Pada kesempatan yang sama, di internal TNI menguat konsensus bahwa sebagai negara besar di kawasan yang menaruh kepentingan besar terhadap keamanan di sekitar perairan itu, Indonesia wajib menunjukkan kepada setiap negara yang berkepentingan agar menghormati posisinya. Di situlah pilihan pada unjuk kekuatan tidak langsung tetapi cukup menginformasikan kemajuan pembangunan kekuatan pertahanan Indonesia menemukan relevansinya. Dipilihnya peringatan hari jadi TNI dan Kota Surabaya sebagai lokus unjuk kekuatan tersebut mengonfirmasi itu.

Berbeda dengan Pontianak yang terlalu dekat dengan China dan Malaysia atau Kupang yang terlalu dekat dengan Australia, Surabaya menyediakan jarak yang cukup untuk membuat unjuk kekuatan itu tidak terlalu provokatif bagi negara tetangga, tetapi cukup informatif bagi mereka.

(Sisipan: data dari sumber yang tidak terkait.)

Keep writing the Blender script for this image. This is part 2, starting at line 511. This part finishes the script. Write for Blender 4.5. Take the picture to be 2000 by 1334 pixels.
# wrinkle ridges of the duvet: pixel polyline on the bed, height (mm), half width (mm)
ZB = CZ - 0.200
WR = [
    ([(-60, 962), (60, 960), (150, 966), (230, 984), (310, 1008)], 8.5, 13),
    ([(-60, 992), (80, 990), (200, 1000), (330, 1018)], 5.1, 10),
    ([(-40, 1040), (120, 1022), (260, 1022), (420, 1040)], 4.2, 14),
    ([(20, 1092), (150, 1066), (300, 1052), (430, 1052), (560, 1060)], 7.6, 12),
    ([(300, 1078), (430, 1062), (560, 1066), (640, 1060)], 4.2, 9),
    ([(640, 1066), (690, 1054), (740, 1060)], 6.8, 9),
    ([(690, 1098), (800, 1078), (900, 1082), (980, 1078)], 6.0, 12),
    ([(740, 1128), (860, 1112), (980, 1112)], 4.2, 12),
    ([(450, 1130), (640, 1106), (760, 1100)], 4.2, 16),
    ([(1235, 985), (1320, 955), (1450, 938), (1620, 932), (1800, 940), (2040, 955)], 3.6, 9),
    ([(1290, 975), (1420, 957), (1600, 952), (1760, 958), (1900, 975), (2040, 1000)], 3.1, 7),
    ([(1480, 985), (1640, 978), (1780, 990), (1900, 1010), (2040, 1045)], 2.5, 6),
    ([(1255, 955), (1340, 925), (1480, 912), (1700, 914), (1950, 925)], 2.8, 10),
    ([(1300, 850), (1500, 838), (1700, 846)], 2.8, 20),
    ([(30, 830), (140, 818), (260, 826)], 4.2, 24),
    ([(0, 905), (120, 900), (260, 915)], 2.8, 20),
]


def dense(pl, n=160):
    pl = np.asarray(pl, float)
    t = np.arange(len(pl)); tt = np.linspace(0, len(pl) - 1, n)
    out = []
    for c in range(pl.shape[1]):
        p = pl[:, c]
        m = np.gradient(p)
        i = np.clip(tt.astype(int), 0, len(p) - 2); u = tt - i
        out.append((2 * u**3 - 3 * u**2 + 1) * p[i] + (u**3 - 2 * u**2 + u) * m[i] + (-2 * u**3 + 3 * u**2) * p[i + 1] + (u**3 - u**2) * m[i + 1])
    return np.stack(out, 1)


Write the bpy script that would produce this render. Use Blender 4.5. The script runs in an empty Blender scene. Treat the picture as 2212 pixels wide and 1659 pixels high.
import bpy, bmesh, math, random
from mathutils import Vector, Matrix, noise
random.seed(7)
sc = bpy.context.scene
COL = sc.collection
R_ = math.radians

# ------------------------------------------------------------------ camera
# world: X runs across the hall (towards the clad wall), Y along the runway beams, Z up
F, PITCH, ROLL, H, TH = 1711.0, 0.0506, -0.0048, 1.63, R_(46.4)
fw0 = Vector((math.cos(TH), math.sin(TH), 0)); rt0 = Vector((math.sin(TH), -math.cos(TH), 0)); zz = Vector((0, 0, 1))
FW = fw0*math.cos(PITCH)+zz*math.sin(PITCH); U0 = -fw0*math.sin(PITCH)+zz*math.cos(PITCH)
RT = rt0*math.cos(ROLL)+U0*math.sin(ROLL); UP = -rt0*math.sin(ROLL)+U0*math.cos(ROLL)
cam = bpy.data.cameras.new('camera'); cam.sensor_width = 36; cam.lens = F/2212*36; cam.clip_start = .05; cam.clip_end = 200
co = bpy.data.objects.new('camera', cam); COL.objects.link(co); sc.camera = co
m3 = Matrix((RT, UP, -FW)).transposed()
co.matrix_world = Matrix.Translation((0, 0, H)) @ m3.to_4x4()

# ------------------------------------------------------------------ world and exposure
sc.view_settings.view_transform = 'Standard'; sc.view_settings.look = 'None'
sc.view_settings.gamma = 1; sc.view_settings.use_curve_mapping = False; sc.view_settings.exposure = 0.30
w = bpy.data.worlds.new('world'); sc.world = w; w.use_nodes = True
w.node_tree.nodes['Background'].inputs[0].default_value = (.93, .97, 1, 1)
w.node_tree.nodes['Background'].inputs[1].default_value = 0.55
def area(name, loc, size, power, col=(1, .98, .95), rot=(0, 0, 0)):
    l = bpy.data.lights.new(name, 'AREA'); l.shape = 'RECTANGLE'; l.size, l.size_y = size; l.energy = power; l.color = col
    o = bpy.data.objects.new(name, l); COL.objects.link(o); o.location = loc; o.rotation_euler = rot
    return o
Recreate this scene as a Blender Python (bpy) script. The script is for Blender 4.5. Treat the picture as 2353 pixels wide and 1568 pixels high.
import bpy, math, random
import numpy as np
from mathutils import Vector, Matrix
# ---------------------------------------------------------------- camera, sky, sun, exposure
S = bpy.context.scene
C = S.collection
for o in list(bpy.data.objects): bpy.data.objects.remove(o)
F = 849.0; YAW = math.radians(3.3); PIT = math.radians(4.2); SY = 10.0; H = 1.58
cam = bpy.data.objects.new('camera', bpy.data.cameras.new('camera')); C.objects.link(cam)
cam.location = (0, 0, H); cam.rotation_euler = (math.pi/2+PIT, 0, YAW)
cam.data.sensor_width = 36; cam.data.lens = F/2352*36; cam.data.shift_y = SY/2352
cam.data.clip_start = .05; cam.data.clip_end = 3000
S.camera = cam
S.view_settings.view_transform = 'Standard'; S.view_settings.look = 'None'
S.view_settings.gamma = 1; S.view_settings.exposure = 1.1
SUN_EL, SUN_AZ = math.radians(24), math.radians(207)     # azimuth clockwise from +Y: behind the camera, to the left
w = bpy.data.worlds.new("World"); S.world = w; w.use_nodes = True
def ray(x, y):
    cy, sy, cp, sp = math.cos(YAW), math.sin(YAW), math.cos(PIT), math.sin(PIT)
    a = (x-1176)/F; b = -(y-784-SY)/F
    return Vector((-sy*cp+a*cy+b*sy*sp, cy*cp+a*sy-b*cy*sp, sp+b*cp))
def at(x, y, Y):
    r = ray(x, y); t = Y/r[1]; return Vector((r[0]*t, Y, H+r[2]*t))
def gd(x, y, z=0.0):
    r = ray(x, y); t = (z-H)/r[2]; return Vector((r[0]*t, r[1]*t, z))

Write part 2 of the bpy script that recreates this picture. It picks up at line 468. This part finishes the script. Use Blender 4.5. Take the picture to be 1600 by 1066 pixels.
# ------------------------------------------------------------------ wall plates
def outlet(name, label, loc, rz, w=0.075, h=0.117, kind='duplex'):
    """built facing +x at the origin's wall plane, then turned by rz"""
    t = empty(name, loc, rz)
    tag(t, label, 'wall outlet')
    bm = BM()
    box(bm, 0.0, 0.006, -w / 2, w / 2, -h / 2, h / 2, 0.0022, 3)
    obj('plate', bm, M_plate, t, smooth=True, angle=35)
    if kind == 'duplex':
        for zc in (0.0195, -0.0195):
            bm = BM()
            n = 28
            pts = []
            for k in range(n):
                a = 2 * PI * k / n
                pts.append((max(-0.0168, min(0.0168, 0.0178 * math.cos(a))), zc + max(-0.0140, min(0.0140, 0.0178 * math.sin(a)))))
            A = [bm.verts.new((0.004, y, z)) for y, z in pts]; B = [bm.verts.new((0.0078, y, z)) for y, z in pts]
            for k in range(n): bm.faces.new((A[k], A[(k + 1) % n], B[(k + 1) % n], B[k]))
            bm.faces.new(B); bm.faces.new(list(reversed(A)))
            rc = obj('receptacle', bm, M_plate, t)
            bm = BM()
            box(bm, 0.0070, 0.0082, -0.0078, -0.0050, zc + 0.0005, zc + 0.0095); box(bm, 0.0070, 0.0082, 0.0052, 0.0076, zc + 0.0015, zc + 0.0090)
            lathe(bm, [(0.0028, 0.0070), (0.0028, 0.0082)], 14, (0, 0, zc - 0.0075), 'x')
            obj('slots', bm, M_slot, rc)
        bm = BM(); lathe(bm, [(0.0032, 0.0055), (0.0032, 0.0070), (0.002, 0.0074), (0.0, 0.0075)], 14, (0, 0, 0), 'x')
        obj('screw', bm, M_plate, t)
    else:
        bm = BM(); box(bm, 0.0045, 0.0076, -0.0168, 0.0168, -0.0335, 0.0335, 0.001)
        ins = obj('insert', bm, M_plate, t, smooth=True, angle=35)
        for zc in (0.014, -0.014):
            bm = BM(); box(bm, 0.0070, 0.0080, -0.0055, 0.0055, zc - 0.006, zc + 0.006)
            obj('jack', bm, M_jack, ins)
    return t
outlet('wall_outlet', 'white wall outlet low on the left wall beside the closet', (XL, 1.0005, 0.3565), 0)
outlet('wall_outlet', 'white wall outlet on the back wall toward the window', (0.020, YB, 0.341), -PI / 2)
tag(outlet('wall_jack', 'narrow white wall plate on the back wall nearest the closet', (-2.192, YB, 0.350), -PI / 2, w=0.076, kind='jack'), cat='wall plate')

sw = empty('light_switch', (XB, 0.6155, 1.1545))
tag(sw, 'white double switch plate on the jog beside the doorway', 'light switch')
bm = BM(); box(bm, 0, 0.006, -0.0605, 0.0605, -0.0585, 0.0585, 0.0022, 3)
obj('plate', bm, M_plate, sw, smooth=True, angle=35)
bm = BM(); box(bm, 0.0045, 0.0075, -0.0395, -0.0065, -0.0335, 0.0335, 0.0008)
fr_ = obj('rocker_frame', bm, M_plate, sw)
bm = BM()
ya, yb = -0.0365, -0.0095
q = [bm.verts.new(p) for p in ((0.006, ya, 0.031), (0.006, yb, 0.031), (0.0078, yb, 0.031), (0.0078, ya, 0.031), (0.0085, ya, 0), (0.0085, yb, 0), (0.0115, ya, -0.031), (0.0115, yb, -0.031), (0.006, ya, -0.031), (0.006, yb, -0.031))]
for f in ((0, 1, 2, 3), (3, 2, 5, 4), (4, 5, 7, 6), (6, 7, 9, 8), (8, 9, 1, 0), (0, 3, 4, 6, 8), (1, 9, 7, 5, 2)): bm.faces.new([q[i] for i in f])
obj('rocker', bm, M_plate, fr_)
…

Seperti dijelaskan sebelumnya, itu adalah bagian dari kesiagaan preventif yang selektif dan harus dihindarkan dari kemungkinan memancing rebalancing yang kontraproduktif.

Di sisi lain, Surabaya sebagai kota terbesar kedua dan pusat Angkatan Laut yang penting, selain menyediakan dukungan infrastruktur yang diperlukan bagi unjuk kekuatan terbesar yang melibatkan semua matra, secara strategis mengaksentuasi perhatian dan kemauan politik domestik yang meningkat terhadap arti penting posisi Indonesia sebagai poros maritim dunia.

Sampai di sini, selain menggarisbawahi kewaspadaan dini alat pertahanan kita terkait dengan tantangan lingkungan eksternalnya, unjuk kekuatan kali ini lebih jauh juga menegaskan tekad TNI untuk meningkatkan kepekaan seiring dengan pergeseran dinamikanya. Mempertimbangkan tantangan dinamika kawasan yang kian menyinggung kedaulatan Indonesia sebagai poros maritim dunia, kewaspadaan dan kepekaan itu tentu layak diapresiasi.

Dirgahayu Tentara Nasional Indonesia.